Korean Won Becomes Second-Weakest G20 Currency Despite Semiconductor Export Boom

The Korean won has depreciated sharply against the dollar despite South Korea's semiconductor export boom and record current account surplus, becoming the second-weakest currency among G20 nations after the Turkish lira, according to analysis by Lim Hye-yoon, researcher at Hanwha Investment & Securities, in a report published July 3. The won/dollar exchange rate rose from around 1450 won to over 1550 won, even as the country's Jan-Apr merchandise surplus surged 240% year-on-year to 108.1 billion dollars. The paradox stems from corporate and individual behavior: businesses are keeping dollar earnings in overseas subsidiaries rather than repatriating funds, while residents are holding foreign currency deposits instead of converting to won, creating a supply-demand imbalance in the foreign exchange market despite strong export fundamentals.

South Korea Records Historic Current Account Surplus

South Korea's current account surplus reached a record 123.1 billion dollars last year, with both current account and financial account net assets hitting all-time highs.

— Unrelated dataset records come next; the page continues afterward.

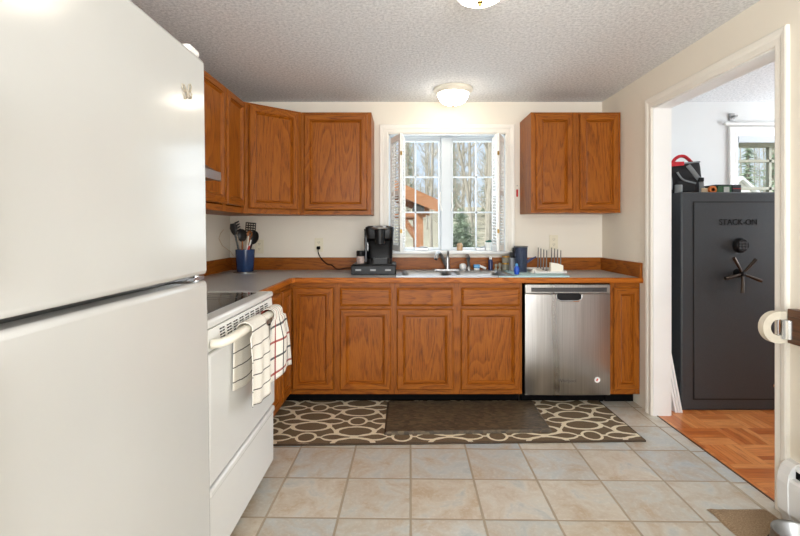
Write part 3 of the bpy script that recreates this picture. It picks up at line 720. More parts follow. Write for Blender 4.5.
# ------------------------------------------------------------------ sink and tap
t = thing('kitchen_sink', 'stainless double-bowl sink set into the worktop under the window', 'sink', (0.372, 3.43, CZ))
rz = CZ + 0.006
def rrect(x0, x1, y0, y1, r, n=5):
    out = []
    for cx, cy, a0 in ((x1 - r, y1 - r, 0), (x0 + r, y1 - r, 90), (x0 + r, y0 + r, 180), (x1 - r, y0 + r, 270)):
        for k in range(n + 1): a = R(a0 + 90 * k / n); out.append((cx + r * math.cos(a), cy + r * math.sin(a)))
    return out
def bowl_shape(x0, x1, y0, y1, zt, depth):
    b = B(); rings = [(0, zt), (0.006, zt - 0.006), (0.012, zt - 0.03), (0.02, zt - depth + 0.03), (0.045, zt - depth), (0.16, zt - depth - 0.004)]
    vs, fs = [], []; N = 24
    for ins, z in rings: vs += [(x, y, z) for x, y in rrect(x0 + ins, x1 - ins, y0 + ins, y1 - ins, max(0.008, 0.06 - ins * 0.3))]
    for j in range(len(rings) - 1):
        for k in range(N): fs.append([j * N + k, j * N + (k + 1) % N, (j + 1) * N + (k + 1) % N, (j + 1) * N + k])
    fs.append([(len(rings) - 1) * N + k for k in range(N)]); b.add(vs, fs, 0, True); return b
bowls = [(-0.012, 0.355, 3.205, 3.60), (0.392, 0.757, 3.205, 3.60)]
# deck plate built as rings: outer rim to each bowl's rounded lip
b = B()
def deck(x0, x1, y0, y1, bx0, bx1, by0, by1):
    o = []; N = 24
    inner = rrect(bx0, bx1, by0, by1, 0.06)
    for x, y in inner:
        dx, dy = x - (bx0 + bx1) / 2, y - (by0 + by1) / 2
        cx, cy = (bx0 + bx1) / 2, (by0 + by1) / 2
        ts = []
        if dx > 0: ts.append((x1 - cx) / dx)
        if dx < 0: ts.append((x0 - cx) / dx)
        if dy > 0: ts.append((y1 - cy) / dy)
        if dy < 0: ts.append((y0 - cy) / dy)
        q = min(ts); o.append((cx + dx * q, cy + dy * q))
    vs = [(x, y, rz) for x, y in inner] + [(x, y, rz) for x, y in o]
    fs = [[k, (k + 1) % N, N + (k + 1) % N, N + k] for k in range(N)]
    b.add(vs, fs)
    for cxn, cyn in ((x0, y0), (x1, y0), (x1, y1), (x0, y1)):
        k = min(range(N), key=lambda i: (o[i][0] - cxn) ** 2 + (o[i][1] - cyn) ** 2)
        for k2 in ((k + 1) % N, (k - 1) % N):
            b.add([(cxn, cyn, rz), (o[k][0], o[k][1], rz), (o[k2][0], o[k2][1], rz)], [[0, 1, 2]])
deck(-0.048, 0.3735, 3.178, 3.685, *bowls[0]); deck(0.3735, 0.792, 3.178, 3.685, *bowls[1])
b.box(-0.050, 0.794, 3.176, 3.180, CZ, rz + 0.001, 0.001).box(-0.050, 0.794, 3.683, 3.687, CZ, rz + 0.001, 0.001).box(-0.050, -0.046, 3.176, 3.687, CZ, rz + 0.001, 0.001).box(0.790, 0.794, 3.176, 3.687, CZ, rz + 0.001, 0.001)
obj('rim', b, M['sink'], t)
for bw in bowls:
    o = obj('bowl', bowl_shape(*bw, rz, 0.17), M['sink'], t)
    obj('drain', B().lathe([(0.045, 0), (0.042, 0.004), (0.02, 0.003), (0, 0.001)], ((bw[0] + bw[1]) / 2, 3.40, rz - 0.173)), M['chrome'], o)

t = thing('kitchen_faucet', 'brushed nickel arched tap with a lever on the sink deck', 'faucet', (0.36, 3.645, rz))
dk = rz
obj('base_plate', B().prism(rrect(0.235, 0.475, 3.615, 3.678, 0.028), dk, dk + 0.008, 'z'), M['nickel'], t)
obj('body', B().lathe([(0.024, 0), (0.022, 0.02), (0.018, 0.04), (0.018, 0.085), (0.015, 0.10), (0, 0.104)], (0.362, 3.645, dk + 0.008)), M['nickel'], t)
pts = [(0.355, 3.642, dk + 0.03), (0.33, 3.63, dk + 0.075), (0.312, 3.61, dk + 0.115), (0.292, 3.575, dk + 0.142), (0.275, 3.535, dk + 0.145), (0.262, 3.50, dk + 0.125), (0.255, 3.48, dk + 0.098)]
obj('spout', B().tube(pts, [0.014, 0.014, 0.0135, 0.013, 0.0135, 0.014, 0.0135], 12), M['nickel'], t)
obj('lever', B().tube([(0.362, 3.645, dk + 0.10), (0.364, 3.64, dk + 0.125), (0.366, 3.63, dk + 0.155)], [0.010, 0.008, 0.009], 10), M['nickel'], t)
t = thing('sink_sprayer', 'nickel side sprayer standing right of the tap', 'sprayer', (0.535, 3.645, dk))
obj('holder', B().lathe([(0.021, 0), (0.02, 0.012), (0.014, 0.025), (0.012, 0.03), (0, 0.03)], (0.535, 3.645, dk)), M['nickel'], t)
obj('spray_head', B().tube([(0.535, 3.645, dk + 0.028), (0.533, 3.642, dk + 0.07), (0.527, 3.625, dk + 0.105), (0.515, 3.60, dk + 0.118)], [0.011, 0.013, 0.017, 0.016], 12), M['nickel'], t)

# ------------------------------------------------------------------ dishwasher
dx0, dx1 = fx(524.3), fx(610.8)
t = thing('dishwasher', 'stainless steel dishwasher between the sink cabinet and narrow end cabinet', 'dishwasher', ((dx0 + dx1) / 2, 3.43, 0))
obj('tub', B().box(dx0 + 0.004, dx1 - 0.004, FY, YB - 0.03, 0.082, 0.862), M['black_matte'], t)
df = 3.118
zt, zs = 0.855, 0.793
b = B(); N = 10      # gently bowed steel front
vs, fs = [], []
for j, z in enumerate((0.086, 0.096, 0.45, zs - 0.006, zs)):
    for k in range(N + 1):
        x = dx0 + 0.006 + (dx1 - dx0 - 0.012) * k / N; u = k / N * 2 - 1
        vs.append((x, df - 0.006 * (1 - u * u) + (0.006 if j in (0, 4) else 0) + (0.004 if abs(u) > 0.99 else 0), z))
for j in range(4):
    for k in range(N): a = j * (N + 1) + k; fs.append([a, a + 1, a + N + 2, a + N + 1])
b.add(vs, fs, 0, True); b.box(dx0 + 0.006, dx1 - 0.006, df + 0.006, FY, 0.086, zs)
obj('door', b, M['stainless'], t)
obj('top_frame', B().box(dx0 + 0.006, dx1 - 0.006, df + 0.002, FY, zs + 0.002, zt, 0.003), M['stainless'], t)
c = obj('control_panel', B().box(fx(531), fx(606.5), df - 0.001, df + 0.004, zs + 0.012, zt - 0.020, 0.001), plain('grey_control_strip', (66, 66, 66), 0.35), t)
b = B()
for k in range(6): b.box(fx(532.5) + k * 0.015, fx(532.5) + k * 0.015 + 0.011, df - 0.0025, df, zt - 0.027, zt - 0.023)
obj('control_marks', b, M['black_plastic'], c); b = B()
for k in range(5): b.box(fx(592) + k * 0.017, fx(592) + k * 0.017 + 0.008, df - 0.0025, df, zs + 0.022, zs + 0.026)
obj('control_marks', b, M['black_plastic'], c)
hx0, hx1 = fx(556), fx(580.5); hc = (hx0 + hx1) / 2
h = obj('handle_pocket', B().prism(rrect(hx0, hx1, zs - 0.048, zs + 0.004, 0.02), df - 0.009, df - 0.003, 'y'), M['black_plastic'], t)
obj('handle_lip', B().tube([(hx0 - 0.004, df - 0.009, zs - 0.002), (hx0, df - 0.011, zs - 0.036), (hx0 + 0.025, df - 0.013, zs - 0.049), (hx1 - 0.025, df - 0.013, zs - 0.049), (hx1, df - 0.011, zs - 0.036), (hx1 + 0.004, df - 0.009, zs - 0.002)], [0.003, 0.005, 0.007, 0.007, 0.005, 0.003], 8), M['chrome'], h)
obj('logo', text_shape('Whirlpool', 0.030, 0.0004, lambda p: (fx(566.5) + p.x, df - 0.0072 - p.z, CAMZ - (380.3 - PY) / 143.4 + p.y)), M['logo_grey'], t)
s = obj('sticker', B().lathe([(0.020, -0.006), (0.020, -0.0072), (0, -0.0072)], (fx(596.5), df + 0.001, 0.195), axis='y'), M['sticker'], t)
obj('sticker_mark', B().prism([(-0.008, -0.006), (-0.001, -0.011), (0.003, 0.0), (0.008, 0.004), (0.001, 0.011), (-0.005, 0.005)], df - 0.0072, df - 0.0064, 'y'), M['red_plastic'], s)
bpy.data.objects[s.children[0].name].data.transform(Matrix.Translation((fx(596.5) - 0.0, 0, 0.195)))
obj('toe_panel', B().box(dx0 + 0.004, dx1 - 0.004, FY + 0.086, FY + 0.10, 0.0, 0.084), M['black_matte'], t)

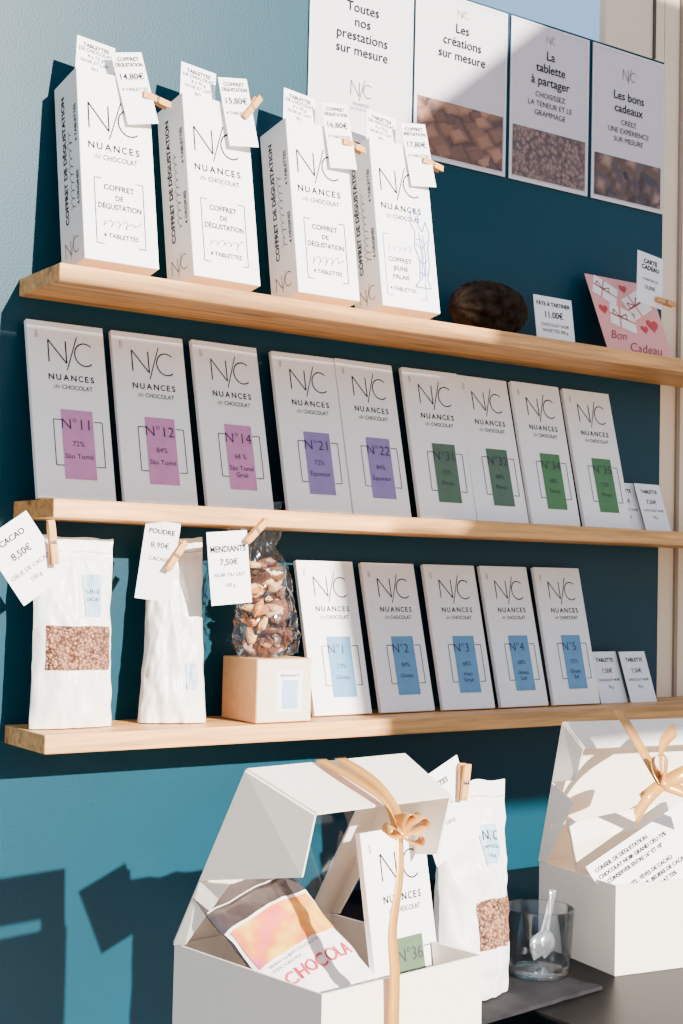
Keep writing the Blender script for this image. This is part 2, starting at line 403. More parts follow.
def giftdeco(mb):
    def gift(cx, cz, r, s):
        c, q = math.cos(r), math.sin(r)
        T = lambda a, b: (cx+(a*c-b*q)*s, cz+(a*q+b*c)*s)
        mb.poly([T(-.018, -.013), T(.018, -.013), T(.018, .013), T(-.018, .013)], WHITEP, .0002)
        mb.stroke([T(-.018, .0), T(.018, .0)], .0024*s, GP, .0003); mb.stroke([T(-.004, -.013), T(-.004, .013)], .0024*s, GP, .0003)
        for sg in (-1, 1): mb.stroke([T(-.004, 0), T(-.004+sg*.009, .007), T(-.004+sg*.010, .0), T(-.004, 0)], .0014*s, RED, .0004)
    gift(-.032, .100, -.45, 1.15); gift(.022, .086, .5, 1.3); gift(-.014, .060, -.25, 1.25)
    heart(mb, .040, .056, .011, HEART); heart(mb, -.046, .070, .008, HEART); heart(mb, .004, .108, .007, HEART); heart(mb, .022, .048, .007, HEART)
    mb.text("Bon", -.034, .026, .0130, RED, bold=-.005, lift=.0004, shear=.4); mb.text("Cadeau", .010, .010, .0140, RED, bold=-.005, lift=.0004, maxw=.07, shear=.4)
card("gift_card", "pink gift voucher with white wrapped gifts and red hearts", .122, .122, (X_at(643, -.060, ZS[0]), -.060, ZS[0]+.0003), (-.40, 0, .0), [], M=GPL, cat="gift card", extra=giftdeco)
p = onY(646, 306, -.06)
card("price_card", "white card reading carte cadeau clipped above the pink voucher", .048, .070, (p.x, -.066, p.z), (-.1, .12, 0),
     [("CARTE", 0, .80, .0058, .03), ("CADEAU", 0, .68, .0058, .03), ("À PARTIR DE", 0, .46, .0036, 0), ("10,00€", 0, .30, .0054, 0)])
p = onY(664, 300, -.07); pin((p.x-.012, -.067, p.z), (0, .1, .0))
for row, pxs in ((1, (634, 657)), (2, (616, 642))):
    for k, px in enumerate(pxs):
        card("price_card", "small white card reading tablette beside the packages", .050, .068, (X_at(px, -.05, ZS[row]), -.048-.006*k, ZS[row]+.0003), (-.34, 0, .05),
             [("TABLETTE", 0, .80, .0050, .02), ("7,50€", 0, .58, .0060, 0), ("CHOCOLAT NOIR", 0, .42, .0034, 0), ("70 g", 0, .28, .0038, 0)], group="small price cards beside packages")

# ------------------------------------------------------------ posters
LILAC = mat("poster_paper", (212, 200, 206), .45, noise_scale=3, var=.03)
EDGE = mat("poster_edge", (222, 214, 216), .4)
PM = [None, nibs("photo_pralines", (62, 38, 32), (186, 128, 98), 46, 'CHEBYCHEV', (1, 1, 1.5)), nibs("photo_nibs", (86, 62, 58), (160, 124, 112), 190, ctr=.6), nibs("photo_squares", (62, 38, 34), (182, 138, 118), 42, 'MANHATTAN')]
edges = [(309, 412), (414.5, 506), (510, 588), (592, 663)]
pdata = [["Toutes", "nos", "prestations", "sur mesure"], ["Les", "créations", "sur mesure"], ["La", "tablette", "à partager"], ["Les bons", "cadeaux"]]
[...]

The Jan-Apr merchandise surplus alone totaled 108.1 billion dollars, representing a 240% increase compared to the same period one year earlier. Some forecasts project the current account surplus could exceed 300 billion dollars for the full year, driven by strong semiconductor exports. The financial account net assets—calculated as domestic investment abroad minus foreign investment in South Korea—also increased by 119.8 billion dollars last year to reach a record level.

Dollar Inflows Remain Offshore Despite Accounting Records

A significant gap exists between accounting records and actual dollar inflows into South Korea's foreign exchange market. Reinvested earnings income—profits earned by Korean companies' overseas subsidiaries that remain undistributed abroad—increased 124% in Jan-Apr compared to one year earlier. These funds contribute to the current account surplus in official statistics but do not supply dollars to the domestic foreign exchange market. Additionally, foreign currency deposits held by residents at domestic banks have increased for two consecutive months, indicating that even dollars entering South Korea are not being converted to won.

Foreign Investment Outflows Continue While Inflows Decline

Domestic investors maintained steady overseas investment activity while foreign investment in South Korean assets declined. Foreign investors sold Korean stocks heavily in May-June, though these transactions have not yet been fully reflected in balance of payments statistics. Domestic investment abroad is trending to exceed last year's record levels. The combination of lower-than-expected dollar supply and sustained dollar demand has created downward pressure on the won's value, according to Hanwha Investment & Securities' analysis.

FAQ

Why did the Korean won weaken despite strong semiconductor exports? The won weakened because Korean companies are keeping dollar earnings in overseas subsidiaries rather than repatriating funds, and domestic residents are holding foreign currency deposits instead of converting to won. This creates a dollar supply shortage in the domestic foreign exchange market despite strong export performance.

How much did South Korea's current account surplus increase in Jan-Apr? South Korea's Jan-Apr merchandise surplus reached 108.1 billion dollars, representing a 240% increase compared to the same period one year earlier. Last year's full-year current account surplus totaled a record 123.1 billion dollars.